I am telling you that these ex-Muslim sites exploit the world of moral incoherence that Muslims suffer from. We cannot pretend that these apostate sites are not effective. Unfortunately, they do affect a good number of young Muslims. But the thing that really kills me, the thing that breaks my soul, is that these sites clearly have supporters. It is clear that there is money invested in these sites. It is clear that these sites find sufficient financial support. It is clear that they are propaganda sites established by Islamophobes with a very clear program. We then look to the other side, to those who tell us, “Do not exercise moral deliberation, do not make moral choices.” Are they even busy at least responding to these Islam-hating sites? No. We do not have a single site that is backed up financially, professionally, or artistically to respond at the same level to these Islamophobic sites. 

 

Again, I sit and I wonder.

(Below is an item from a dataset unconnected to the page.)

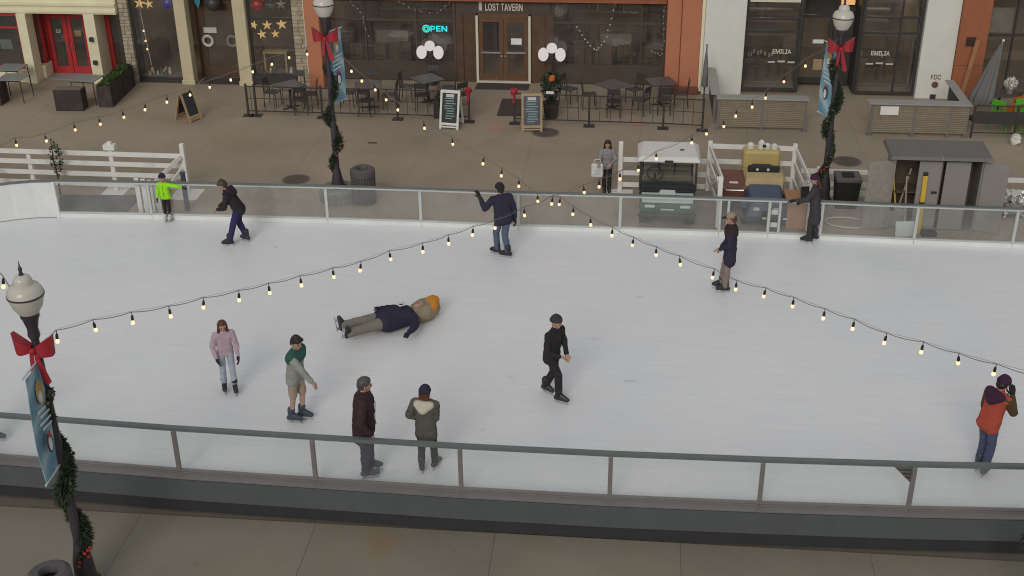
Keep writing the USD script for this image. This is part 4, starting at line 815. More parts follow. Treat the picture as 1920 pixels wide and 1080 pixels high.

Where is Muslim wealth? Where are the rich Muslims? Why are they not funding professionals to respond to these sites that are clearly misleading and miseducating Muslims? 

 

In order to respond to these sites, we must commit to the jihad of moral clarity. We must be able to say, with the loudest voice, that what the Saudi government is doing with the pilgrims of hajj is un-Islamic. Autocracy is un-Islamic. Imprisoning people without charges is un-Islamic. Oppressing people is un-Islamic. Injustice is un-Islamic. Every ugliness that you see in the Muslim world is, indeed, un-Islamic. We must be able to say this if we have any hope of responding to these grotesque anti-Muslim sites. I continue praying that I will see, in my lifetime, a decent Muslim millionaire who commits his or her wealth, but I know the problem is not just money. The problem is that we, as Muslims, have become morally cowardly, so we fail to respond. The sin of every Muslim who listens to these sites and loses their faith as a result is upon us all.